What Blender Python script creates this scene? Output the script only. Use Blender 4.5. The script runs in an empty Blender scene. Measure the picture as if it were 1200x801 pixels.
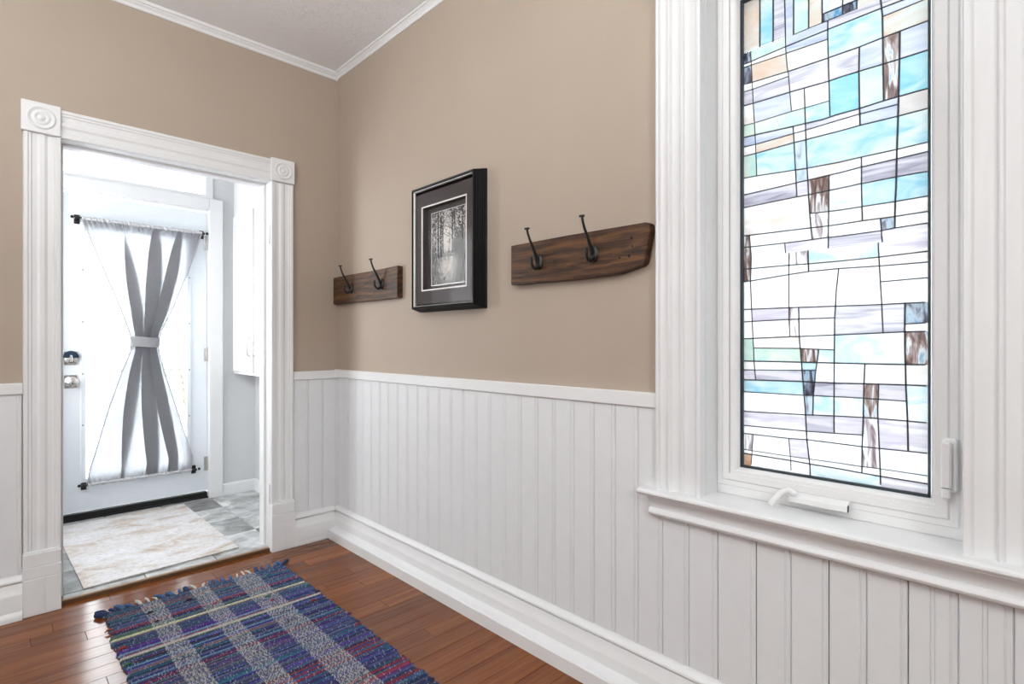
import bpy, bmesh, math, random
from mathutils import Vector, Matrix
R = math.radians
S = bpy.context.scene
COL = S.collection

# ------------------------------------------------------------------ camera
cd = bpy.data.cameras.new('camera'); cam = bpy.data.objects.new('camera', cd); COL.objects.link(cam)
cd.sensor_width = 36.0; cd.lens = 633.0 / 1200.0 * 36.0; cd.clip_start = 0.02; cd.clip_end = 200
cd.shift_y = (402.0 - 400.5) / 1200.0
cam.location = (-1.4924, -3.0135, 1.125)
cam.rotation_euler = (R(90), 0, R(-44.25))
S.camera = cam

# ------------------------------------------------------------------ world, lamps, exposure
SKY = 7.5
w = bpy.data.worlds.new('sky'); S.world = w; w.use_nodes = True
bgn = w.node_tree.nodes['Background']; bgn.inputs[0].default_value = (0.93, 0.965, 1.0, 1); bgn.inputs[1].default_value = SKY
S.view_settings.view_transform = 'Standard'; S.view_settings.look = 'None'
S.view_settings.exposure = 0.4; S.view_settings.gamma = 1.0; S.view_settings.use_curve_mapping = False

def area(name, loc, target, sx, sy, power, color=(1, 1, 1)):
    l = bpy.data.lights.new(name, 'AREA'); l.shape = 'RECTANGLE'; l.size = sx; l.size_y = sy; l.energy = power; l.color = color
    o = bpy.data.objects.new(name, l); COL.objects.link(o); o.location = loc
    o.rotation_euler = (Vector(target) - Vector(loc)).to_track_quat('-Z', 'Y').to_euler()
    return o
# daylight from the porch's side window; the room itself gets sky light through its own small window
area('window_daylight', (-1.56, 0.72, 1.5), (0, 0.72, 1.4), 0.7, 1.3, 8, (0.95, 0.97, 1.0))
# added fill lamps, one bounced off the ceiling left of the camera, one behind
area('bounce_fill', (-2.3, -2.2, 1.85), (-2.2, -2.1, 2.7), 0.5, 0.5, 52, (0.96, 0.985, 1.0))
area('rear_fill', (-2.2, -5.0, 2.3), (-1.2, 0, 1.2), 0.6, 0.5, 34, (0.97, 0.99, 1.0))

# ------------------------------------------------------------------ helpers
class MB:
    def __init__(s): s.v = []; s.f = []
    def add(s, vs, fs):
        n = len(s.v); s.v += [tuple(p) for p in vs]; s.f += [tuple(i + n for i in f) for f in fs]; return s
    def box(s, x0, x1, y0, y1, z0, z1, b=0.0):
        x0, x1 = min(x0, x1), max(x0, x1); y0, y1 = min(y0, y1), max(y0, y1); z0, z1 = min(z0, z1), max(z0, z1)
        if b <= 0:
            return s.add([(x0,y0,z0),(x1,y0,z0),(x1,y1,z0),(x0,y1,z0),(x0,y0,z1),(x1,y0,z1),(x1,y1,z1),(x0,y1,z1)],
                         [(0,3,2,1),(4,5,6,7),(0,1,5,4),(1,2,6,5),(2,3,7,6),(3,0,4,7)])
        b = min(b, (x1-x0)/2.01, (y1-y0)/2.01, (z1-z0)/2.01)
        bm = bmesh.new(); bmesh.ops.create_cube(bm, size=1)
        for v in bm.verts: v.co = Vector(((x0+x1)/2 + v.co.x*(x1-x0), (y0+y1)/2 + v.co.y*(y1-y0), (z0+z1)/2 + v.co.z*(z1-z0)))
        bmesh.ops.bevel(bm, geom=bm.edges[:], offset=b, segments=1, affect='EDGES')
        bm.verts.index_update()
        s.add([v.co[:] for v in bm.verts], [[v.index for v in f.verts] for f in bm.faces]); bm.free(); return s
    def prism(s, prof, fn, a, b):      # closed 2D profile swept from a to b; fn(u, v, t) -> xyz
        n = len(prof)
        vs = [fn(u, v, a) for u, v in prof] + [fn(u, v, b) for u, v in prof]
        return s.add(vs, [(i, (i+1) % n, n + (i+1) % n, n + i) for i in range(n)] + [tuple(range(n-1, -1, -1)), tuple(range(n, 2*n))])
    def tube(s, pts, r, n=8, caps=True):
        pts = [Vector(p) for p in pts]; rr = r if isinstance(r, (list, tuple)) else [r]*len(pts)
        up = None; vs = []
        for i, p in enumerate(pts):
            t = (pts[min(i+1, len(pts)-1)] - pts[max(i-1, 0)]).normalized()
            if up is None: up = t.orthogonal().normalized()
            up = (up - t*up.dot(t)).normalized(); sd = t.cross(up)
            for k in range(n):
                a = 2*math.pi*k/n; vs.append(p + (up*math.cos(a) + sd*math.sin(a))*rr[i])
        fs = [(i*n+k, i*n+(k+1) % n, (i+1)*n+(k+1) % n, (i+1)*n+k) for i in range(len(pts)-1) for k in range(n)]
        if caps: fs += [tuple(range(n-1, -1, -1)), tuple(range((len(pts)-1)*n, len(pts)*n))]
        return s.add(vs, fs)
    def lathe(s, prof, c, ax, n=28):   # prof: (radius, height along axis)
        ax = Vector(ax).normalized(); u = ax.orthogonal().normalized(); v = ax.cross(u); c = Vector(c); vs = []
        for r, h in prof:
            for k in range(n):
                a = 2*math.pi*k/n; vs.append(c + ax*h + (u*math.cos(a) + v*math.sin(a))*r)
        fs = [(i*n+k, i*n+(k+1) % n, (i+1)*n+(k+1) % n, (i+1)*n+k) for i in range(len(prof)-1) for k in range(n)]
        fs += [tuple(range(n-1, -1, -1)), tuple(range((len(prof)-1)*n, len(prof)*n))]
        return s.add(vs, fs)
    def frame(s, prof, a0, a1, b0, b1, fn):  # mitred loop; prof (outward offset, depth); fn(a, b, d) -> xyz
        n = len(prof); vs = []
        for sa, sb in ((0,0),(1,0),(1,1),(0,1)):
            for o, d in prof: vs.append(fn((a1+o) if sa else (a0-o), (b1+o) if sb else (b0-o), d))
        fs = [(k*n+i, k*n+(i+1) % n, ((k+1) % 4)*n+(i+1) % n, ((k+1) % 4)*n+i) for k in range(4) for i in range(n)]
        return s.add(vs, fs)
    def mesh(s, name, mat, smooth=False):
        me = bpy.data.meshes.new(name); me.from_pydata(s.v, [], s.f)
        bm = bmesh.new(); bm.from_mesh(me); bmesh.ops.recalc_face_normals(bm, faces=bm.faces); bm.to_mesh(me); bm.free()
        if mat: me.materials.append(mat)
        if smooth: 
            for p in me.polygons: p.use_smooth = True
            try: me.set_sharp_from_angle(angle=R(35))
            except Exception: pass
        return me
    def build(s, name, mat, parent=None, smooth=False, label=None, **k):
        return link(name, s.mesh(name, mat, smooth), parent, label, **k)
def link(name, me, parent=None, label=None, cat=None, kind=None, group=None, loc=None):
    o = bpy.data.objects.new(name, me); COL.objects.link(o)
    if parent is not None: o.parent = parent
    if loc is not None: o.location = loc
    if label: o['label'] = label
    if cat: o['category'] = cat
    if kind: o['kind'] = kind
    if group: o['group'] = group
    return o
def empty(name, loc, label, cat, kind=None, group=None):
    o = link(name, None, None, label, cat, kind, group); o.location = loc; o.empty_display_size = 0.1; return o
def sub(parent, mb):      # world-space geometry for the child of an Empty
    l = parent.location
    while parent.parent: parent = parent.parent; l = l + parent.location
    mb.v = [(x-l.x, y-l.y, z-l.z) for x, y, z in mb.v]; return mb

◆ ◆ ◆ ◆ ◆

### Problem statement
Give again exactly the lines running from the beginning of the material above through the line that contains "COL = S.collection", and leave out every picture.

### Solution for this task
What Blender Python script creates this scene? Output the script only. Use Blender 4.5. The script runs in an empty Blender scene. Measure the picture as if it were 1200x801 pixels.
import bpy, bmesh, math, random
from mathutils import Vector, Matrix
R = math.radians
S = bpy.context.scene
COL = S.collection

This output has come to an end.